■ TASK REQUIREMENTS:
Reproduce the listing word for word, leaving every picture behind.

■ DATA BLOCK:
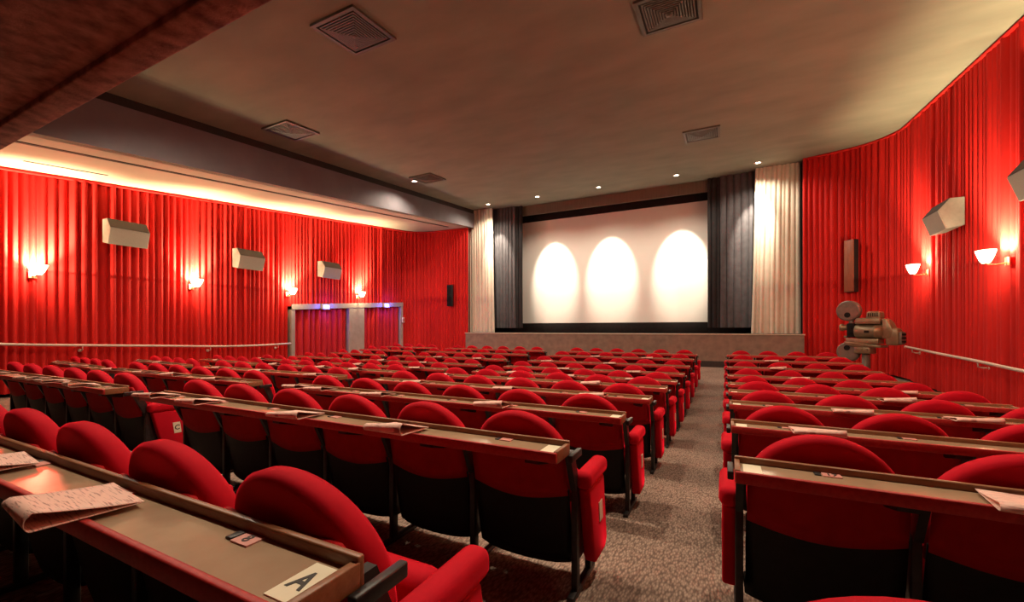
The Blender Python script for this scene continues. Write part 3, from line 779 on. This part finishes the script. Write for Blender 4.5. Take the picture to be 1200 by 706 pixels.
for bname, B in BL.items():
    n, x0 = B['n'], B['x0']
    for k in B['rows']:
        y = B['y0'] + PITCH*k
        rk = ORD[k - B['rows'][0] + 1]
        full = 'full row' if bname == 'right-hand block' else 'row'
        c, s = math.cos(B['yaw']), math.sin(B['yaw'])
        xe = x0 + n*SW                                         # the row turns about its aisle end
        def world(lx, ly): return (xe + (lx - n*SW)*c - ly*s, y + (lx - n*SW)*s + ly*c)
        for i in range(n):
            ends = ('L' if i == 0 else '') + ('R' if i == n - 1 else '')
            wx, wy = world((i + .5)*SW - (.025 if k == -1 else 0), -.010 if k == -1 else 0)
            nth = n - i if bname != 'right-hand block' else i + 1
            frm = 'right' if bname != 'right-hand block' else 'centre aisle'
            o = place_seat(ends, wx, wy, B['yaw'], 'red velvet cinema seat, %s from the %s, %s %s from camera, %s' % (ORD[nth], frm, rk, full, bname), 'cinema seats of the ' + bname)
            if bname == 'left block' and k == 0 and 'R' in ends:
                ep = [q for q in o.children if q.name.startswith('end_panel')][-1]; pl = ep.children[0]
                text_obj('C', .062, M['ink'], pl, Matrix.Translation((SW/2 + .036 + .0345, .261, .335)) @ Matrix.Rotation(PI/2, 4, 'Z') @ Matrix.Rotation(PI/2, 4, 'X'))
        lx, ly = world(0, 0)
        nums = None
        if bname == 'middle block' and k == -1: nums = [None]*5 + ['8']
        if bname == 'right-hand block' and k == 0: nums = ['17', None, None, None]
        desk(n, (lx, ly, floor_z(y)), B['yaw'], 'long narrow red edged desk behind the %s %s of seats from camera, %s' % (rk, full, bname), 'row desks of the ' + bname,
             'A' if (bname == 'middle block' and k == -1) else None, {'right-hand block': 'L', 'middle block': 'LR', 'left block': 'LR', 'far-left block': 'R'}[bname], nums)
        ps = PROG.get((bname, k), [])
        for j, f in enumerate(ps):
            o = bpy.data.objects.new('folded_programme', PM[rnd.randrange(3)]); COL.objects.link(o)
            wx, wy = world(f*SW, -.212)
            o.location = (wx, wy, floor_z(y) + .7495); o.rotation_euler = (0, 0, B['yaw'] + rnd.uniform(-.15, .15))
            where = 'only one' if len(ps) == 1 else ORD[j + 1] + ' from the left'
            tag(o, 'pink folded programme, %s on the %s %s desk from camera, %s' % (where, rk, 'full' if bname == 'right-hand block' else 'row', bname), 'programme', 'folded programmes on the desks')
# the seat whose rounded top just shows at the bottom edge on the right
place_seat('', .25, .677, 0, 'red velvet seat top just showing at the bottom right edge of the photo', 'cinema seats of the right-hand block')

# ------------------------------------------------------------------ added fill lights, out of view in the ceiling before the balcony edge
for q, x in enumerate((-7.6, -5.0, -2.2, .6)):
    t = downlight(x, 3.0, 'added fill downlight before the balcony edge, %s from the left, above the picture' % ORD[q + 1], 0)
    l = bpy.data.lights.new('added_fill_light', 'SPOT'); l.energy = FILL; l.color = (1, .80, .58); l.spot_size = R(150); l.spot_blend = .6; l.shadow_soft_size = .10
    o = bpy.data.objects.new('added_fill_light', l); COL.objects.link(o); o.parent = t; o.location = (0, 0, -.06); o.rotation_euler = (R(18), 0, 0)
# ------------------------------------------------------------------ light, world, camera
def area(name, loc, rot, size, energy, color):
    l = bpy.data.lights.new(name, 'AREA'); l.energy = energy; l.color = color; l.shape = 'RECTANGLE'; l.size, l.size_y = size
    o = bpy.data.objects.new(name, l); COL.objects.link(o); o.location = loc; o.rotation_euler = rot
    return o
w = bpy.data.worlds.new('hall_air'); S.world = w; w.use_nodes = True
w.node_tree.nodes['Background'].inputs[0].default_value = (.9, .75, .6, 1); w.node_tree.nodes['Background'].inputs[1].default_value = .05
cam = bpy.data.cameras.new('camera'); co = bpy.data.objects.new('camera', cam); COL.objects.link(co)
cam.sensor_fit = 'HORIZONTAL'; cam.sensor_width = 36; cam.lens = 36*495/1200; cam.shift_y = 33/1200; cam.clip_start = .02; cam.clip_end = 100
co.location = (0, 0, CZ); co.rotation_euler = (R(90), 0, R(26.8)); S.camera = co
S.view_settings.view_transform = 'Standard'; S.view_settings.look = 'None'; S.view_settings.gamma = 1; S.view_settings.use_curve_mapping = False
S.view_settings.exposure = .28
S.cycles.use_denoising = True
S.cycles.max_bounces = 8; S.cycles.diffuse_bounces = 5; S.cycles.sample_clamp_indirect = 8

■ IN RESPONSE:
The Blender Python script for this scene continues. Write part 3, from line 779 on. This part finishes the script. Write for Blender 4.5. Take the picture to be 1200 by 706 pixels.
for bname, B in BL.items():
    n, x0 = B['n'], B['x0']
    for k in B['rows']:
        y = B['y0'] + PITCH*k
        rk = ORD[k - B['rows'][0] + 1]
        full = 'full row' if bname == 'right-hand block' else 'row'
        c, s = math.cos(B['yaw']), math.sin(B['yaw'])
        xe = x0 + n*SW                                         # the row turns about its aisle end
        def world(lx, ly): return (xe + (lx - n*SW)*c - ly*s, y + (lx - n*SW)*s + ly*c)
        for i in range(n):
            ends = ('L' if i == 0 else '') + ('R' if i == n - 1 else '')
            wx, wy = world((i + .5)*SW - (.025 if k == -1 else 0), -.010 if k == -1 else 0)
            nth = n - i if bname != 'right-hand block' else i + 1
            frm = 'right' if bname != 'right-hand block' else 'centre aisle'
            o = place_seat(ends, wx, wy, B['yaw'], 'red velvet cinema seat, %s from the %s, %s %s from camera, %s' % (ORD[nth], frm, rk, full, bname), 'cinema seats of the ' + bname)
            if bname == 'left block' and k == 0 and 'R' in ends:
                ep = [q for q in o.children if q.name.startswith('end_panel')][-1]; pl = ep.children[0]
                text_obj('C', .062, M['ink'], pl, Matrix.Translation((SW/2 + .036 + .0345, .261, .335)) @ Matrix.Rotation(PI/2, 4, 'Z') @ Matrix.Rotation(PI/2, 4, 'X'))
        lx, ly = world(0, 0)
        nums = None
        if bname == 'middle block' and k == -1: nums = [None]*5 + ['8']
        if bname == 'right-hand block' and k == 0: nums = ['17', None, None, None]
        desk(n, (lx, ly, floor_z(y)), B['yaw'], 'long narrow red edged desk behind the %s %s of seats from camera, %s' % (rk, full, bname), 'row desks of the ' + bname,
             'A' if (bname == 'middle block' and k == -1) else None, {'right-hand block': 'L', 'middle block': 'LR', 'left block': 'LR', 'far-left block': 'R'}[bname], nums)
        ps = PROG.get((bname, k), [])
        for j, f in enumerate(ps):
            o = bpy.data.objects.new('folded_programme', PM[rnd.randrange(3)]); COL.objects.link(o)
            wx, wy = world(f*SW, -.212)
            o.location = (wx, wy, floor_z(y) + .7495); o.rotation_euler = (0, 0, B['yaw'] + rnd.uniform(-.15, .15))
            where = 'only one' if len(ps) == 1 else ORD[j + 1] + ' from the left'
            tag(o, 'pink folded programme, %s on the %s %s desk from camera, %s' % (where, rk, 'full' if bname == 'right-hand block' else 'row', bname), 'programme', 'folded programmes on the desks')
# the seat whose rounded top just shows at the bottom edge on the right
place_seat('', .25, .677, 0, 'red velvet seat top just showing at the bottom right edge of the photo', 'cinema seats of the right-hand block')

# ------------------------------------------------------------------ added fill lights, out of view in the ceiling before the balcony edge
for q, x in enumerate((-7.6, -5.0, -2.2, .6)):
    t = downlight(x, 3.0, 'added fill downlight before the balcony edge, %s from the left, above the picture' % ORD[q + 1], 0)
    l = bpy.data.lights.new('added_fill_light', 'SPOT'); l.energy = FILL; l.color = (1, .80, .58); l.spot_size = R(150); l.spot_blend = .6; l.shadow_soft_size = .10
    o = bpy.data.objects.new('added_fill_light', l); COL.objects.link(o); o.parent = t; o.location = (0, 0, -.06); o.rotation_euler = (R(18), 0, 0)
# ------------------------------------------------------------------ light, world, camera
def area(name, loc, rot, size, energy, color):
    l = bpy.data.lights.new(name, 'AREA'); l.energy = energy; l.color = color; l.shape = 'RECTANGLE'; l.size, l.size_y = size
    o = bpy.data.objects.new(name, l); COL.objects.link(o); o.location = loc; o.rotation_euler = rot
    return o
w = bpy.data.worlds.new('hall_air'); S.world = w; w.use_nodes = True
w.node_tree.nodes['Background'].inputs[0].default_value = (.9, .75, .6, 1); w.node_tree.nodes['Background'].inputs[1].default_value = .05
cam = bpy.data.cameras.new('camera'); co = bpy.data.objects.new('camera', cam); COL.objects.link(co)
cam.sensor_fit = 'HORIZONTAL'; cam.sensor_width = 36; cam.lens = 36*495/1200; cam.shift_y = 33/1200; cam.clip_start = .02; cam.clip_end = 100
co.location = (0, 0, CZ); co.rotation_euler = (R(90), 0, R(26.8)); S.camera = co
S.view_settings.view_transform = 'Standard'; S.view_settings.look = 'None'; S.view_settings.gamma = 1; S.view_settings.use_curve_mapping = False
S.view_settings.exposure = .28
S.cycles.use_denoising = True
S.cycles.max_bounces = 8; S.cycles.diffuse_bounces = 5; S.cycles.sample_clamp_indirect = 8